I told Frank that that this piece also reminded me of my father-in-law, now deceased. Our daughter, Katie, was so pleased to play Holly Dunn’s song, “Daddy’s Hands,” for him once. It certainly fit.

Thanks, Frank, for this fitting tribute.

James Sutton, Psychologist


I Remember His Hands

It has been nearly thirty years since I first saw his hands. I recall
the day as those ugly, big hands reached for mine to shake my hand as his
daughter introduced me. Those big, ugly hands were creviced and
creased from nearly fifty years of working on C-130 airplanes. Nearly
fifty years of work etched into those hands with the black of oil and
grease clinging to his finger nails so hard to clean off after tearing
down and over-hauling engines so pilots could fly safely. Big, ugly hands I remember so clearly became beautiful reaching to hold his first
grandson nearly thirty years ago.

For almost thirty years I watched those hands fold in prayer at meals
and in church services. I watched as he placed his big hand on his
daughter’s shoulder as we were wed. I watched so many times as he would hold
his big hands down for a grandchild to cling to as they
learned to walk. I remember his hands.

I remember hands that looked so clumsy from being worn and frayed
skillfully cut fine curves on a jig saw as he made model cars and planes
for his grandchildren. I remember wondering how those big hands
could carve such a small propeller for such a tiny plane that would come to sit
on my son’s shelve now nearly twenty years. I would laugh as his hands
cut out flowers and reindeer in mass for friends and family and as his
big hands painted away in bright colors each one of those potential
gifts. How I remember those hands.

I remember hands that could cook fish so good you had to eat a ton. I
remember hands that could fix a car or repair a bike. I remember hands
reaching for the food bowls at Thanksgiving dinner, filling his plate
and then reaching for another roll. I remember those hands holding a bird
house up as he nailed it to a post and filled his bird feeders in the
back yard. I remember watching those big hands put another log on the
fire and poke at the coals. I remember those hands.

I remember the day those hands last held a cigarette so many years ago.
I remember those big hands putting up pictures of grandchildren in the
living room. I remember those hands filling his thermos and getting an
extra jacket to head for the races in Cordele, Georgia, and taking ear
muffs for his grandson. I remember those hands holding an ear of corn as
we listened to country music down at Mossy Creek so many times. I
remember those hands.

I often joked of how funny it would seem as those big hands held such a
small fishing pole and reel. I remember those hands and the passion for
fishing and being on the lake. I remember my son catching his first
fish and being hugged by those big hands. I remember those hands
videotaping every single event in his grand kids’ lives. I remember watching as
the boat was loaded and truck hooked up. I remember those hands.

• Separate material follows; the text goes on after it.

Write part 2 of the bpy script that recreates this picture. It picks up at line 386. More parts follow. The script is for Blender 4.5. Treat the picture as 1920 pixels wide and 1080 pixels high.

As long as I have all of these memories he will be here or there and I
can sit and tell my children about those big hands. I remember those
hands. It is hard to ponder as I do that all I now have are those memories
and will not see those big hands reaching, hugging, holding, fishing,
praying and shaking my hand again. It was a long drive home as I thought
about what to write and say as I remember this man. I do know I
remember his hands.


May 5, 2007 - Posted by | family, Inspirational, Parents


  1. Great story, thanks for sharing!


    Comment by tobeme | May 8, 2007 | Reply

  2. Wiping tears from my eyes, I thank you for that gem of a tale. The words dance a John Prine tune.